Do you agree that both points can be true at the same time:

1) It's wrong to hold a gun to someone's head to force them to sell a house.

2) $500,000 is a reasonable price for the house.

Now, realize that the two issues are independent. You've got a gun to your head, no matter what price you get for the house, and the price for the house is reasonable or not whether or not you've got a gun to your head.

Now, so long as you support government subsidization of R&D, you're stuck with (1). Your dollars are paying for something and you have no choice or control. But your argument isn't that the government shouldn't support R&D with public money, so your beef must really be (2)--you think the government is getting a bad deal for the money. Whether the deal is good or bad can be evaluated standing alone.

Objectively, you're right--the public should get some sort of discount. But it's also true that it's unreasonable to demand that the technology be released freely. Just because you invest the money to develop something does not mean the developer should get zero upside on the arrangement. That's not how it works in any other context.

This isn't a theoretical nit-pick. Practically, the government is just another investor. If you constrain the government to only offering unreasonably bad deals, then you'll only attract bad prospects that have no other options.

> But it's also true that it's unreasonable to demand that the technology be released freely.

I disagree entirely with this blanket statement. In fact, somewhere in this thread you'll find a university researcher speaking to how me eventually got everything open sources, and how certain funding is coming with open-source requirements.

We can debate whether or not it's in the public interest for the tech to be released, but it's never unreasonable to consider whether it should be released freely.

> Now, realize that the two issues are independent.

No they're not. #2 is entirely irrelevant. This is why eminent domain laws are so hotly debated - because fair compensation is often not fair compensation.

> Practically, the government is just another investor.

There is no investor that invests money in to private enterprise and gets no return when that private enterprise profits.

> I disagree entirely with this blanket statement. In fact, somewhere in this thread you'll find a university researcher speaking to how me eventually got everything open sources, and how certain funding is coming with open-source requirements.

When I say "reasonable" I mean commercially reasonable.
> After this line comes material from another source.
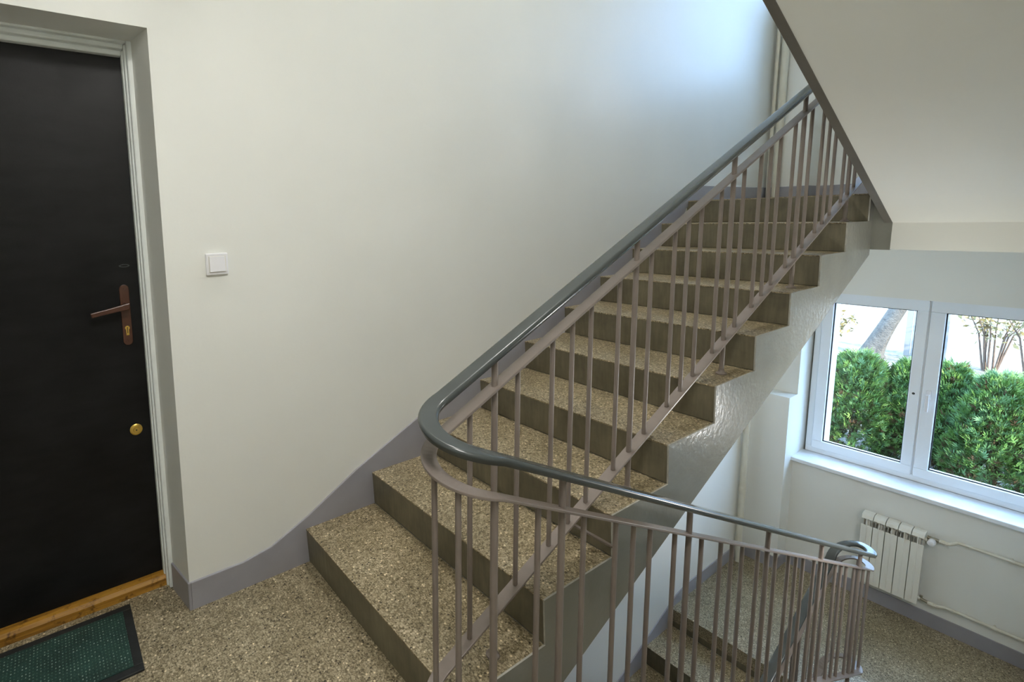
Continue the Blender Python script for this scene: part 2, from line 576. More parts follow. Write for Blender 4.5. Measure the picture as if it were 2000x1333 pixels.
# ---- stair flights
def flight(name, label, x0, z0, run, direction, n, ya, yb, inner, soffit_drop, last_tread=True, thick_from=None):
    """x0,z0: foot of the first riser; direction +1/-1 along x for going up; ya/yb span; inner: y of the open side"""
    root = empty(name, (x0, inner, z0))
    tag(root, label, 'staircase')
    d = direction
    s = RISE / run
    cheek = 0.006
    ys = sorted((ya, yb))
    if inner == ys[0]:
        y_in = inner + cheek; y0, y1 = y_in, ys[1]
    else:
        y_in = inner - cheek; y0, y1 = ys[0], y_in
    for i in range(1, n + 1):
        xa = x0 + d * (i - 1) * run
        xn = x0 + d * i * run
        zt = z0 + i * RISE
        zb = zt - RISE
        st = MB()
        prof = [(xa, zt - 0.005), (xa + d * NOSE, zb + 0.0005), (xn + d * NOSE, zb + 0.0005), (xn + d * NOSE, zt - 0.005)]
        if i == n and not last_tread:
            prof = [(xa, zt - 0.006), (xa + d * NOSE, zb + 0.0005), (xa + d * 0.07, zb + 0.0005), (xa + d * 0.07, zt - 0.006)]
        st.prism(prof, y0, y1, 'y')
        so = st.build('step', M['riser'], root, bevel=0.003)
        if not (i == n and not last_tread):
            tr = MB().box(xa - d * 0.001, xn + d * (NOSE - 0.001), y0, y1, zt - 0.005, zt)
            tr.build('tread', M['tread'], so)
    # painted cheek with the stepped outline
    pts = []
    for i in range(1, n + 1):
        xa = x0 + d * (i - 1) * run
        zt = z0 + i * RISE
        pts += [(xa + d * (NOSE if i > 1 else 0.0), zt - RISE if i > 1 else z0 - 0.25), (xa, zt)]
    xe = x0 + d * (n * run if last_tread else (n - 1) * run + 0.072)
    pts.append((xe, z0 + n * RISE))
    pts.append((xe, z0 + RISE + s * abs(xe - x0) - soffit_drop))
    pts.append((x0, z0 + RISE - soffit_drop))
    ck = MB()
    yy = (inner, y_in)
    nn = len(pts)
    vs = [(p[0], yy[0], p[1]) for p in pts] + [(p[0], yy[1], p[1]) for p in pts]
    ck.add(vs, [tuple(range(nn)), tuple(range(nn, 2 * nn))[::-1]])
    for i in range(nn):
        j = (i + 1) % nn
        ck.cur = 1 if (0 < i < nn - 3) else 0
        ck.add([vs[i], vs[j], vs[nn + j], vs[nn + i]], [(0, 1, 2, 3)])
    ck.build('stringer', [M['stringer'], M['edge']], root, label='grey gloss painted stepped stringer')
    # concrete slab carrying the steps
    xa2 = x0 + d * 0.02
    sb = MB()
    def ztop(x): return z0 + RISE + s * abs(x - x0) - RISE - 0.012
    def zbot(x): return z0 + RISE + s * abs(x - x0) - soffit_drop
    xs = xe - d * 0.0
    sb.prism([(xa2, ztop(xa2)), (xs, ztop(xs)), (xs, zbot(xs)), (xa2, zbot(xa2))], y0, y1, 'y')
    sb.build('soffit', M['ceil'], root)
    return root


flA = flight('stair_flight', 'terrazzo stair flight rising along the cream wall to the upper landing', X1, 0.0, RUN, 1, 10, 0.0, -W, -W, 0.385, last_tread=False)
# descending flight: built from its foot on the lower landing upwards
XBF = XB0 + 11 * RUNB - RUNB
flB = flight('stair_flight', 'terrazzo stair flight going down from the landing, right of the railing bend', XBF, ZL, RUNB, -1, 11, YB, YR, YB, 0.33, last_tread=False)
RUNC = 0.36
NC = 8
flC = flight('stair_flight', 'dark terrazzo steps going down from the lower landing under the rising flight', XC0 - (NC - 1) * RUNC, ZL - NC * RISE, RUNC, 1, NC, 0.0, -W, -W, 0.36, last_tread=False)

# upper flight seen from below
YD = -1.042
flD = empty('stair_flight', (2.694, YD, ZU))
tag(flD, 'overhead stair flight seen from below with cream sloping underside', 'staircase')
SD = 0.482
def zd(x): return 1.409 + SD * (2.694 - x)
w = MB()
w.prism([(XBEAM, zd(XBEAM)), (-0.46, zd(-0.46)), (-0.46, 3.19), (XBEAM, ZU + 0.05)], -1.075, YR, 'y')
w.build('soffit', M['ceil'], flD, label='cream sloping underside')
w = MB()
w.prism([(XBEAM, zd(XBEAM) - 0.003), (-0.46, zd(-0.46) - 0.003), (-0.46, 3.19), (XBEAM, ZU + 0.05)], YD, -1.075, 'y')
w.build('stringer', M['lip'], flD, label='dark grey painted lower edge')
for i in range(1, 10):
    xa = 2.69 - (i - 1) * RUNB
    st = MB().box(xa, xa - RUNB, YD - 0.001, YR, ZU + (i - 1) * RISE + 0.03, ZU + i * RISE)
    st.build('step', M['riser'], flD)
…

There's a certain idealism about academia, which I don't subscribe to, but I'm not interested in arguing about it because it's subjective. What I'm talking about is how an investor or company seeking investment would view an offer in the market.

> There is no investor that invests money in to private enterprise and gets no return when that private enterprise profits.

At the same time, no sensible private enterprise takes investment for part of the cost of developing a product, then agrees to give up all rights in the product in return.

I agree the public should get some return when public funding results in patentable technology. But to say that such technology should be released free-and-clear is to say that the public, as investor, should get all the rights to a product just by paying for part of the development cost.

Not even close to a fair comparison. On Kickstarter you choose what you want to back and, if all goes well, you get something in exchange. And, no, you are not buying a piece of the business or the IP. And you know this before you pledge.

I can't choose not to have my tax money used for grants that keep the results of the research private. I can't even choose what research program, university or researcher it goes to.

The question is: is it reasonable for researchers to keep the upside when someone else pays for the cost of development? Why does choice matter to answering the question?